Credit Unions Improve Performance In Credit Cards

Credit card penetration, use, and average balance have all risen at credit unions over the past year.
Mark Reed

Outstanding credit card balances at credit unions nationwide reached $36.6 billion as of March 31, up 4.7% from one year ago. The average balance on credit cards at credit unions has increased, which is in contrast to national trends.

Americans have come to rely on purchasing items with their credit cards and credit unions have offered credit cards to members since the 1970s. U.S. consumers hold 609.8 million credit cards, according to a 2009 Survey of Consumer Payment Choice conducted by the Federal Reserve Bank of Boston (the latest year for which data is available). At the end of the first quarter, credit union members had 13.8 million credit cards. The survey also found that 72.2% of all U.S. consumers had a credit card in 2009 and the average consumer with credit cards had 3.7 cards.

Credit unions have been increasing their credit card lending to members in recent years, but not all of the new accounts are going to new members. The number of credit card accounts increased 3.3% in the last year, faster than the 1.9% member growth rate. That suggests credit unions are scoring organic growth with their existing member base. Credit unions reported a credit card penetration rate of 14.7%.

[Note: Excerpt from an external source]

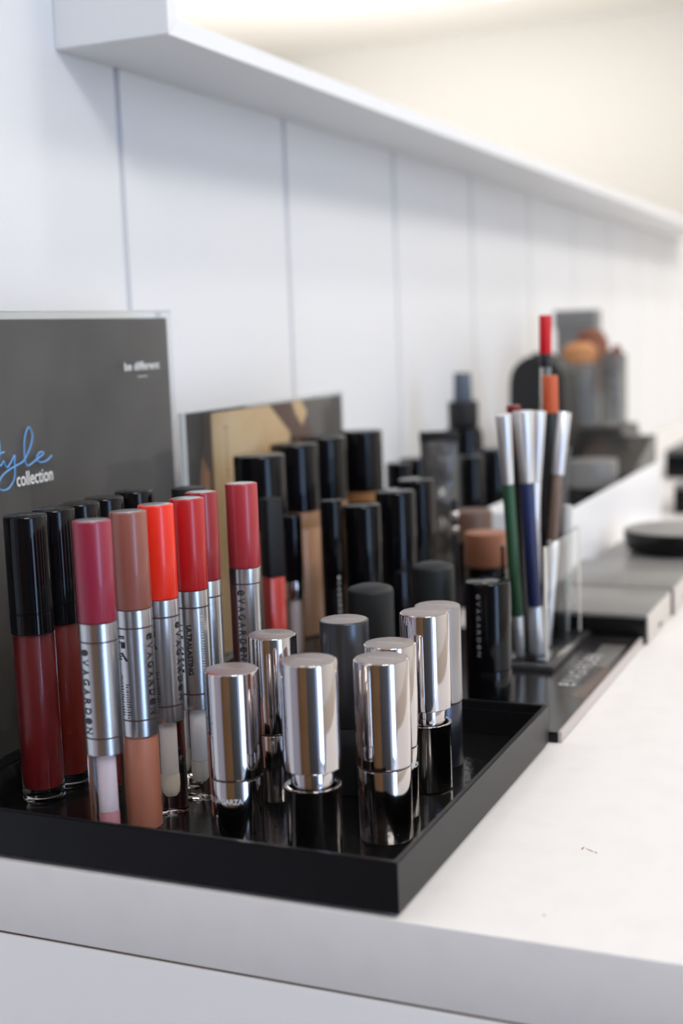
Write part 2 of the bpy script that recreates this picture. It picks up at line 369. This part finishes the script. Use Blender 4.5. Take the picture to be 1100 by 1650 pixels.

Credit Card Average Balance & Penetration Rate
For all U.S. Credit Unions | Data as of March 31, 2012
Callahan & Associates' Credit Card Average Balance & Penetration Rate
Source: Callahan & Associates Peer-to-Peer Software.

To go along with the $36.6 billion of outstanding credit, members can also tap an additional $77.2 million in credit card lines. Credit union members are currently using 32.1% of their available credit, which is up from 27.7% in 2007 before the recession began.

One explanation for the increase in utilization rate, which is outstanding credit divided by available credit, is that credit unions are not issuing credit as fast as members are using it. Since 2007, outstanding credit card balances increased 38.6% while the amount of available credit only increased by 11.8%. As a comparison, banks have a utilization rate of 17.1% in the first quarter. Credit unions may be more conservative than banks in the amount of credit they issue to members as a result of the recession, giving banks a higher utilization rate.

Average balances on credit cards have also increased in recent years. The average balance for a credit card loan is typically smaller than other loans due to their revolving balance nature, but credit unions can profit from their higher interest rates. As of March 31, the average credit card balance nationwide was $2,645. This is up 1.4% from the average balance of $2,609 last year.

With more members using more of the credit available to them, asset quality becomes more of a concern for credit unions. Until the 1990s the most common type of loan at credit unions was a signature loan, a type of unsecured loan. Unsecured loans pose a risk because, unlike traditional loans like mortgages and autos, which now make up the bulk of the loan portfolio, they are not tied to any tangible asset.

Credit unions have successfully reduced their credit card delinquencies as the economy continues to recover, and they now have a lower delinquency rate than mortgages. The delinquency rate fell 35 basis points over the last year to reach 1.01%, down from a peak of 2.06% in December 2009. Along with the fall in delinquency, credit card charge-offs also fell. The harge-off rate of 2.59% in the first quarter was down 109 basis points from last March.

The improving asset quality, coupled with the rise in the utilization rate over the last few years, has strengthened credit union’s credit card portfolios. Given the consumer’s ever-growing dependency on credit, credit unions can likely look forward to continued growth in this area of the loan portfolio.